Ali Razeghi reportedly submitted his design for the 'Aryayek Time Travelling Machine' to the Centre for Strategic Inventions, where the Telegraph said he is a managing director.

The device is said to be able to predict the future by taking readings from a users' hands, and then delivering a print-out with details of the next five to eight years of your life.

The Telegraph quoted a Fars news agency report, and said that the device relies ofn a "set of complex algorithms" to work with "98% accuracy".

Razeghi is reportedly behind at least 179 inventions listed under his name, and said it took him 10 years to develop.

"Naturally a government that can see five years into the future would be able to prepare itself for challenges that might destabilise it," he said, according to the paper.

"As such we expect to market this invention among states as well as individuals once we reach a mass production stage."

He added: "The reason that we are not launching our prototype at this stage is that the Chinese will steal the idea and produce it in millions overnight."

Unfortunately, elements of the story don't seem to add up.

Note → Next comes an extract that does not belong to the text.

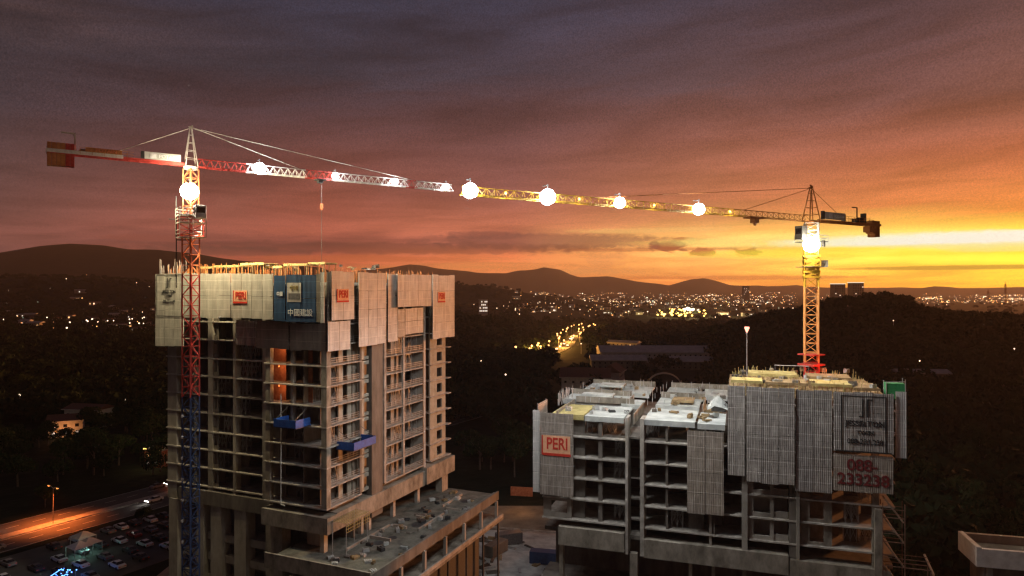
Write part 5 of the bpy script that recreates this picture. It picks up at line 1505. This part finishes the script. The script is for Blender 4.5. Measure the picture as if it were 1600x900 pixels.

For one thing, the Telegraph story quotes - but does not link to - a Fars news agency report, and the English-language version of the site has no record of Razeghi's name.

Meanwhile the "Centre for Strategic Inventions" for which he purportedly works does not appear in Google - outside of stories about his remarkable invention.

As such, we'd hazard a guess this is either a joke, or the work of a slightly deluded inventor. Which is nothing new.

Either that or the news of Razeghi's machine created a time paradox in which it never existed in the first place. Only time will, or will not, tell.